Malgré l’objurgation et les menaces des sentinelles, le pillage continuait et aussi les invectives vis-à-vis des gardes. Ces derniers affolés, ont pris peur et tout à coup, TAC…TAC….TAC… de tous les miradors du camp les mitrailleuses se sont mises à cracher au hasard… Je me promenais alors avec Lucien et nous nous sommes rapidement jetés à plat ventre par terre. Puis silence total. Résultat : 16 tués, 25 blessés, plus 2 décès par la suite. Les victimes sont toutes de nationalité française, anglaise, italienne, russe.

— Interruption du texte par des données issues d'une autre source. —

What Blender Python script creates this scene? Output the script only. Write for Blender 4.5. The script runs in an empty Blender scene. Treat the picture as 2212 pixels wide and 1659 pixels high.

Étant au Lazaret j’ai vu dans une pièce tous ces cadavres, complètement nus, entassés les uns sur les autres et portant juste un petit carton d’identité autour du poignet. Peu de temps après il y eut une enquête de la Croix Rouge et visites d’officiels neutres ».

Arthur-Victorin RICHARD fait donc partie de ces morts. Après d’atroces combats, après deux ans de camps, il a été tué dans des circonstances absurdes, seize jours après la fin de la guerre… Ses documents militaires portent discrètement la mention suivante : « Mort en captivité - Soldat dévoué et courageux mort des suites de ses blessures le 27 novembre 1918 ». Sa mort est officiellement reconnue le 7 avril 1919 et transcrite à Tornac le 29 novembre 1920.

Il a été décoré de la Médaille militaire et de la Croix de guerre avec étoile de bronze (JO du 13/12/1920). Il est inhumé dans la Nécropole nationale des prisonniers de guerre français de Sarrebourg (Moselle), tombe 5521.

Il figure à Tornac sur le Monument aux morts ainsi que sur le Livre d'Or du ministère des pensions. Il figure aussi en d’autres lieux de mémoire :
- Le Pont-de-Montvert – Plaque commémorative du Temple
- Saint-Maurice-de-Ventalon – Plaque commémorative du Temple
- Vialas – Plaque commémorative du Temple et Monument aux morts
- Sarrebourg - Nécropole nationale des prisonniers de guerre français.